Unity. All believers. Catholic, whatever it means to you today, fundamentally meant universal. I think of Chris Shea mediating peaceful retreats between Palestinians and Israelis to combat the culture of conflict in which both groups are raised. Although since the Diet of Worms (not the eating preferences of Timon & Pumba, but rather a formalized meeting of Church Fathers in the German town of Worms) Catholics and Protestants have been able to coexist in relative harmony, at various locations in time and space the friction from that schism has resulted in the same kind of terrorism that divides the Middle East.

But a lot of that has settled down, as far as I know. Even Ireland, recently infamous for its warring Christians is not so sundered by the IRA, the Provos, and the Red Hand of Ulster (everything I think I know about Ireland I learned from Jack Higgins).

But even though there is definitely a peace, and in my experience a general respect between the two flavors of Christianity, its a bittersweet peace. We're still divided, an eventuality that Jesus might find appalling.
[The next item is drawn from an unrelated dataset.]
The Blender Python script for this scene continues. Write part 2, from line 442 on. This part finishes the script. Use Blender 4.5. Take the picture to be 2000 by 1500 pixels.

That prayer for all believers (not Catholics; not Protestants) is somehow mocked by our own focus on the differences that separate us rather than the core of what makes us all followers of Christ.

We shouldn't be two bodies that have learned how to get a long, rather, at worst, two heads mounted on the body of Christ; maximally together, and minimally apart."

I spent a weekend surrounded, immersed, smothered by Catholics. It was great. I don't think I've ever felt more welcomed by a community of faith, and I have a real respect for their entire church now, a respect I never gave opportunity before because of my penchant for making jokes about folks who make easy targets. No more. I will only make fun of Catholics in front of Nicole Pallazo, because our relationship depends on it.

Unity man - and thank God for Catholics.